Built between 450- 430 B.C., the Parthenon is one of the greatest architectural achievements known to man. Modern designers still marvel at the genius, mystery and beauty of this ancient structure and yet the construction is actually simple: a three step platform, a peristyle, a capital and the entablature. But don’t let the simplicity fool you, this Doric temple is the crowning achievement of classical Greece and is unprecedented in her scope, requiring 100,000 tons of Pen telic marble and costing $ 1 billion in today’s dollars. 19th century historian Auguste Choisy claimed the Parthenon to be “the supreme effort of genius in pursuit of beauty”. But she is more than an amazing work of art; she is a public statement to the Athenian worldview; a philosophy steeped in rationality, reason, order, experience and the search for truth. Bearing witness to her wonder requires more than an abstract study of her systematic dimensions; one must experience her mystery as well.
First of all, the engineering alone is pure genius. For the first time in ancient history, the Athenians used marble as the sole material for the entire superstructure. Each block was quarried and carried from Mount Pen Deli, 16 kilometers east of the city and up the mount of the Acropolis to the building site. Her 46 outer columns are 8 x 17 feet in dimension and consist of 11 separate drums of marble, each drum weighing between four and 8 tons. Lifting these sections alone is quite the feat, much less fitting them together to form a single smooth surface without the use of mortar. To do so, the Athenians created an ingenious way of ensuring the drums aligned perfectly. The original joints fit together through an empolia, placed at the center of each drum consisting of a male square component and cylinder female component, allowing the drums to sit so tightly upon one another that the original joint line was not visible to the naked eye. In fact, the gap between each drum has been measured to less that 1/5 the width of a human hair.
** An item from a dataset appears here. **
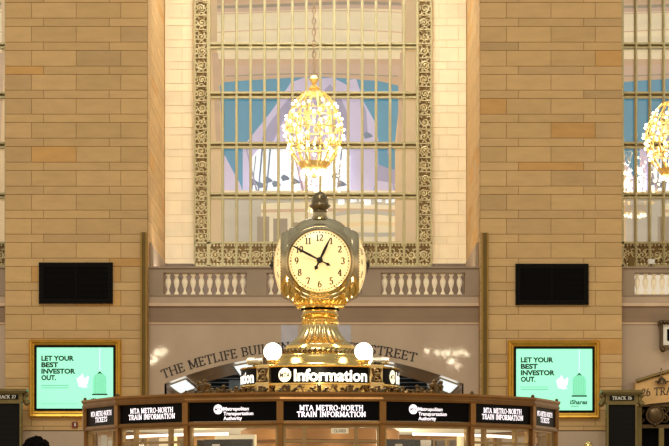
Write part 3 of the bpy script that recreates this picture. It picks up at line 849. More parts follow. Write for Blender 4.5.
build('scroll_grille', m, M['bronze'], r, smooth=True)
m = MB(); m.box(gx0, gx1, yT+.18, yT+.22, 0, WZ(405,dT)); build('backing', m, M['black'], r)
m = MB()
for px in (684,): m.box(WX(px,dT)-.05, WX(px,dT)+.05, yT+.05, yT+.17, 0, WZ(428,dT))
m.box(gx0, gx0+.13, yT+.05, yT+.17, 0, WZ(404.5,dT)); m.box(gx1-.13, gx1, yT+.05, yT+.17, 0, WZ(404.5,dT))
m.box(WX(662,dT)-.04, WX(662,dT)+.04, yT+.06, yT+.17, 0, WZ(428,dT)); build('post', m, M['verdigris'], r)
m = MB(); cx, cz = WX(655.5,dT), WZ(415,dT)
m.lathe([(0,-.05),(.09,-.045),(.125,-.02),(.13,.03)], 22, (cx,yT+.06,cz), 'y'); m.torus((cx,yT+.04,cz), .135, .018, 24, 6, 'y')
m.sphere((cx, yT+.04, cz-.15), .035, 10, 6); build('cartouche', m, M['bronze'], r, smooth=True)
m = MB(); cx, cz = WX(661.5,dT), WZ(376,dT)
m.tube([(cx,yT-.03,cz+.12),(cx-.02,yT-.05,cz+.02),(cx,yT-.05,cz-.03)], .012, 6)
m.lathe([(.012,.0),(.05,-.03),(.075,-.09),(.078,-.1)], 14, (cx,yT-.05,cz-.02)); m.tube([(cx-.11,yT-.05,cz-.09),(cx+.11,yT-.05,cz-.09)], .014, 6)
build('bell_ornament', m, M['bronze'], r, smooth=True)
# framed wall sign box, cut by the edge
d = 37.55; y = WY(d)
x0, x1, z0, z1 = WX(660.8,d), WX(690,d), WZ(349,d), WZ(321,d)
r = thing('sign_box', 'ornate bronze framed white sign box cut off at the photo edge', 'sign', ((x0+x1)/2, y, z0))
m = MB(); m.box(x0+.03, x1-.03, y, yM-.036, z0+.05, z1-.06); build('case', m, M['white'], r)
m = MB(); m.box(x0+.10, x1-.10, y-.01, y, z0+.13, z1-.13); build('dark_window', m, M['black'], r)
m = MB(); m.box(x0-.03, x1+.03, y-.05, yM-.036, z1-.06, z1); m.box(x0, x1, y-.03, yM-.036, z0, z0+.06)
for xx in (x0, x1-.035): m.box(xx, xx+.035, y-.02, yM-.04, z0+.06, z1-.06)
for k in range(9): m.sphere((x0+(x1-x0)*k/8, y-.05, z1-.02), .035, 8, 6)
m.sphere((x0+.03, y-.02, z0-.01), .045, 8, 6); m.sphere((x1-.03, y-.02, z0-.01), .045, 8, 6)
build('frame', m, M['bronze'], r, smooth=True)

# ------------------------------------------------------------------ information kiosk
KR = 2.145; PH = 2.9; NK = 16; KA = math.radians(360/NK); RA = KR*cos(KA/2); KW = 2*KR*sin(KA/2)
def fa(k): return math.radians(PH) + KA*k
def FP(k, u, v, o):
    a = fa(k); return Vector(((RA+o)*sin(a) + u*cos(a), -(RA+o)*cos(a) + u*sin(a), v))
kiosk = thing('information_kiosk', 'sixteen-sided brass and glass information booth with black sign boards', 'kiosk', (0,0,0))
lph = math.radians(PH) - PI/2 + KA/2
def ring(prof): return MB().lathe([(r/ cos(0), z) for r, z in prof], NK, (0,0,0), 'z', lph)
ZC = 2.376
build('cornice', ring([(KR-.10,2.300),(KR+.02,2.300),(KR+.03,2.318),(KR+.02,2.334),(KR+.022,2.345),(KR+.034,2.360),(KR+.034,ZC),(KR-.10,ZC),(KR-.10,2.300)]), M['brass_dull'], kiosk)
build('roof', ring([(KR-.02,ZC-.002),(.3,ZC+.006),(.3,ZC-.03),(KR-.10,ZC-.03)]), M['brass_roof'], kiosk)
build('lower_rail', ring([(KR-.06,2.104),(KR+.012,2.104),(KR+.02,2.118),(KR+.012,2.140),(KR-.06,2.140),(KR-.06,2.104)]), M['brass_dull'], kiosk)
build('ceiling_panel', ring([(KR-.08,2.145),(.62,2.16),(.62,2.19),(KR-.08,2.19)]), M['cream'], kiosk)
build('counter', ring([(KR-.35,1.03),(KR+.14,1.03),(KR+.16,1.05),(KR+.14,1.08),(KR-.35,1.08),(KR-.35,1.03)]), M['marble_brown'], kiosk)
build('base_panel', ring([(KR-.05,0),(KR+.04,0),(KR+.04,.14),(KR,.16),(KR,.94),(KR+.03,.97),(KR+.03,1.03),(KR-.05,1.03)]), M['brass_dull'], kiosk)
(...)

But rationality and perfect mathematical proportions aren’t the only staggering characteristic mastered by the Athenians; mystery and life seem to be found in the columns themselves. Although the outer columns, or peristyle, appear to have the same width from top to bottom, the drums at the base of the columns are wider and taper toward the top. But more mysteriously, the columns are not straight up and down, they tilt. The angle is only very slight, but scholars have calculated that if the columns continued upwards into the sky, they would meet one mile above the earth’s surface to form a perfect pyramid. But even more important to us, measurements show that the columns bulge at their center, creating an optical allusion known as “entasis”. This creates the impression of elasticity, as if the columns are bulging from the weight imposed by the building’s superstructure. The Athenians gave the columns an anthropomorphic quality similar to a human muscle flexing during exertion, making the building almost come to life before your eyes. Adding to this graceful and living appearance, each column’s outer surface has twenty grooves, or flutes that form concave vertical channels playing with light and shadow to give the columns a sense of animation. More than just an indifferent edifice, seeing the Parthenon first-hand is a spiritual phenomenon invoking a belief in miracles. For Ancient Athens, she was the physical manifestation of beauty, harmony, order, mystery and wonder. All, in fact, attributes of the Judeo-Christian God, not the goddess Athena.
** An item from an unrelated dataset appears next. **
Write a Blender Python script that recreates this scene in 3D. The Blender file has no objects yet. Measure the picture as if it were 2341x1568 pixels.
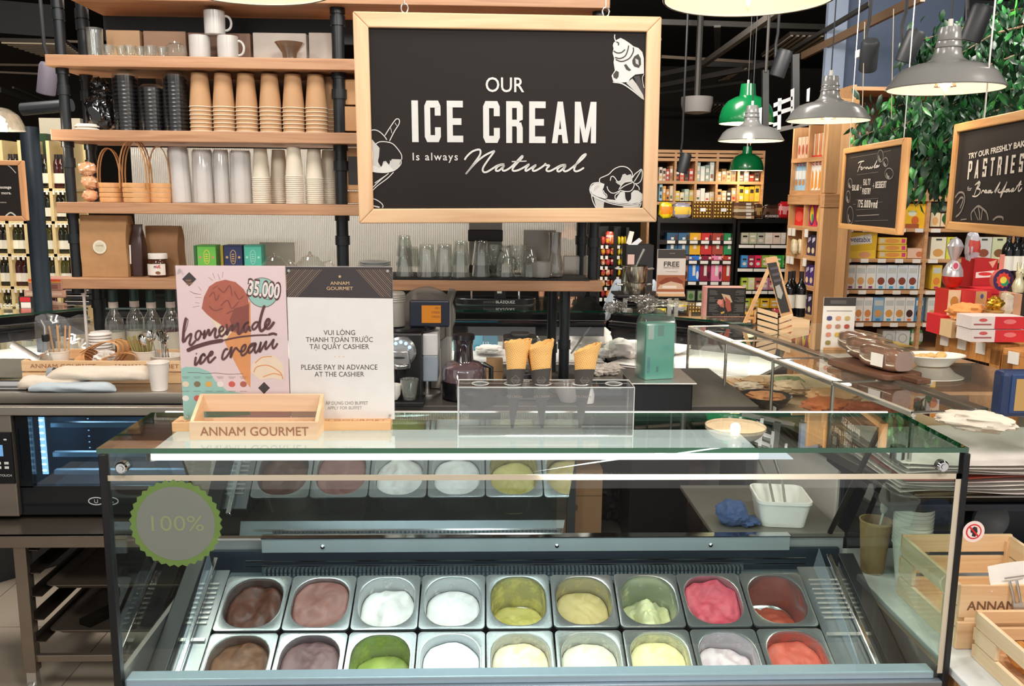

And, similar to this holy place, rationality and reason alone aren’t enough to command belief in the creator God; experience is required, and experience leads to knowing... Jesus even said that he became flesh so that we may have eternal life. But what is eternal life? “Now this is eternal life: that they know you, the only true God, and Jesus Christ, whom you have sent.”[i] But how can we truly know God? This is the point where the intellectual bankruptcy of the rational western worldview leaves us spiritually destitute. If knowledge can only be understood through the genius and harmony of our western plausibility structure, there will never be enough reasons to prove the existence of God. The mind alone will always leave one wanting. Yet thankfully, we seek the God of the Israelites, those stubborn, prone to wander people who didn’t encounter God through reason but through experience. Abraham Herschel says, “The essence of Jewish religious thinking does not lie in entertaining a concept of God but in the ability to articulate a memory of moments of illumination by His presence. Israel is not a people of definers but a people of witnesses.” They can believe because they have seen. Judaism is not a three-step program of belief, it is a story: the story of a creator God, his people and his promise to restore creation. This God of Israel is not always rational or easy to define in purely western terms. He doesn’t fit nicely into our systematic theology. He is holy, yet human; personal but eternal; one, and three; judge and forgiver; omnipotent, yet humble. He is both the God of the Old and New Testament, connecting east and west through the experience of the mind and heart alike.
And much like the Parthenon, His incarnation is the ultimate synthesis of mystery and reason.